Entering the hardcore fray in mid-decade were The Lead. Nearly all of the co-ed Florida trio's studio output is now collected in Hardcore For Jesus. The four years of artistic evoltion it evidences is as revelatory as its evangelistic/testimonial fervor.
From their debut four-song 7-inch EP in '85, The Lead distinguished itself , but not only by their Christianity. Having dual lead vocalist-songwriters in guitarist Julio Rey and bassist Nina Llopis set them apart, as did a vanguely English attack on such numbers as "It's Thru You" and anti-abortion "Better Off."
Drummer Robbie Christie began contributing verses and vocals with the act's longest release, '86's cassette-only Return Fire. A virtuosic tightness began to develop amid the lo-fi cacaphony. "Lead Us To Salvation" evinced a power-boogie spawl, "Emergency" and "The Law Of Love" messed with club beats before the latter skidded into a hyper-frenzied 180 with "Throwaway." Llopis begins to sound all the more feminine on numbers such as "Take Him Home," and Rey maims blues influence on "No Religion."
A pair of 12-inch EPs followed, and with them, slightly cleaner production values. Automolech delved into drum effects perhaps not replicable in a concert setting, an epic song length or two, and a Resurrection Band remake ("Alienated"). And Llopis speaks directly as ever to non-believers on "No One's An Atheist" and "You Don't Need Him." The passion she conjures result in arguably her most powerful vocal perforances as well. Such spiritual bravado didn't win the band any fans among writers for such doctrinairely secular punk 'zines as Maximumrocknroll, but general market hardcore bands still called on them as an openning act when touring the country's southermost peninsula .

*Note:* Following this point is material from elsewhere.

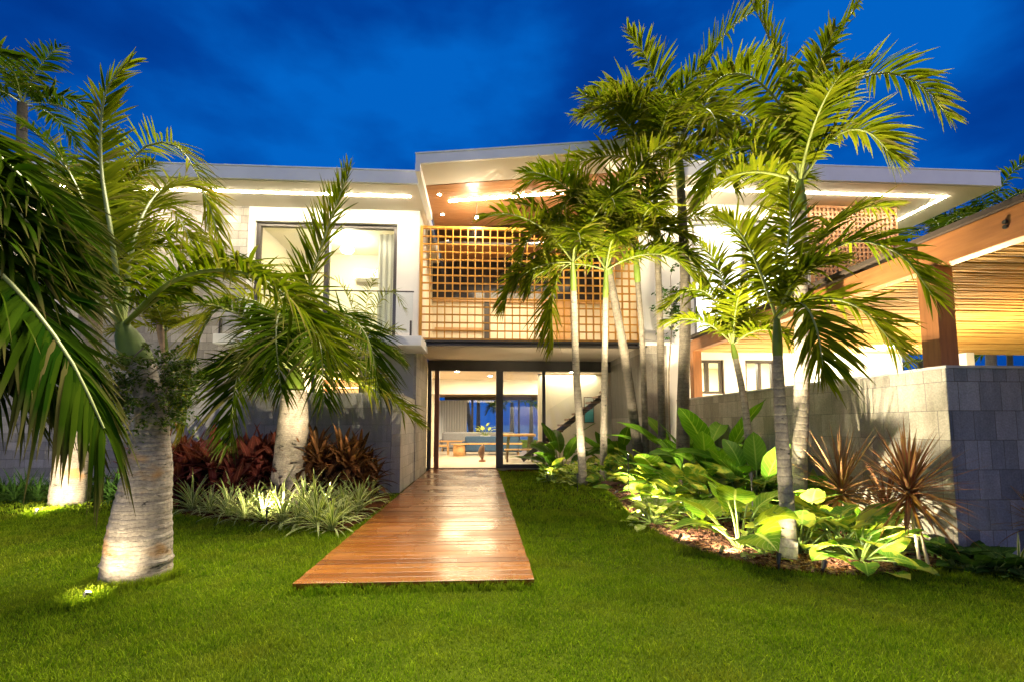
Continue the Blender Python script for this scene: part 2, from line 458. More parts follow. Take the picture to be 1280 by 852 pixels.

The Past Behind, included here in its original indie incarnation before being remade for R.E.X. Records, signaled the final intermediary step between The Lead's punk roots and culmination as an extreme metal unit. To that effect, "Puritan" blurs by in nearly abstract noisiness as a re-recording of 'No Religion" and "Jesus Became Sin" are clarion declarations.
Second guitarist Andy Coyle joined for The Lead's finale, Burn This Record. Perhaps proving that at least some of the chasm between punk and metal was in how the guitar feedback gets processed, this is the group's sonically darkest record, owing aesthetic debt to their home state's then-burgeoning death metal and contemporaneous Northern California thrash. As they had on previous outings, they recycled their own past. "Kill Satan Mosh" reprises the apparently less pummelling "Kill Satan" on Return Fire. Gallows humor creeps into "Hope You Stay Alive" and "Oh No, Not Again." Llopis adds both gravitas about abortion on "Who's The Victim" and skirts the edge of silliness with "Skate Or Die" (prehaps sillier for those of us who can't balance wih wheels on our feet to save our neck).
What makes Hardcore a nearly complete compilation, and not the whole enchilada, is the accidental exclusion of Burn's concluding track, "Wink Of An Eye." You, however, can find it as a free download on-ironically enough?- www.MySpace.com/TheLead.
As a nostalgia trip for those who lived it and the Living Word wed to aural adrenaline that has maintained its urgent, plainspoken power, this is Hardcore indeed.